By: Melinda Allen, Intervenor Specialist
In my current studies on disability issues, I often come across the concept of “autonomy in care”. Dignity is almost always found alongside autonomy. When people feel that they are becoming too dependent on someone else, there is potential for their dignity to be threatened. Michael Oliver, writer and disability rights activist, talks about how dependency on “carers” is a created ideology and not actually based on people’s functional abilities.
Needing support does not mean a lack of independence.
Non-disabled people have created a stigma towards people with disabilities when they need support or assistance with something. However, seeking support simply means that people must rely on other people because we are living in a society that makes it impossible to do things alone.
For example, people are dependent on farmers to make the food that they buy to provide nourishment for themselves and their families. This has nothing to do with being able-bodied or having a disability, rather it’s about the fact that people who are not farmers by trade don’t have the skill-set or infrastructure to farm our own food – we rely on being able to buy it from the grocery store. People with disabilities have been working hard to change the mindset that people who are in need of “care” or “assistance” are not to be viewed as dependent on someone else, but are merely using that support as an extension of their independence.
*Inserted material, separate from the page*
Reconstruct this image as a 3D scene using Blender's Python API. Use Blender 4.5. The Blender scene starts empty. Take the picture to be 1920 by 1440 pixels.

This really resonated with me as an intervenor because this is exactly what intervenor services aim to do. Intervenors are meant to create space for people who are Deafblind to be able to make their own choices. In guiding, the phrase “here’s my arm” can have deeper meaning – “you can reach out for it for support in moving around or you can continue on yourself”.
“All the seats on the streetcar are full” can mean “you can choose to ask someone to stand up and give you their seat or simply hear what I’ve said and that’s the end of it”.
Judy Heumann, co-creator of the independent living movement, said, “To us, independence does not mean doing things physically alone. It means being able to make independent decisions. It is a mind process not contingent upon a normal body.”
This quote really helps underscore that dependence or independence has nothing to do with the physical body – in a wheelchair, deaf, blind, Deafblind, etc. – but is about the mind and our choices and decisions.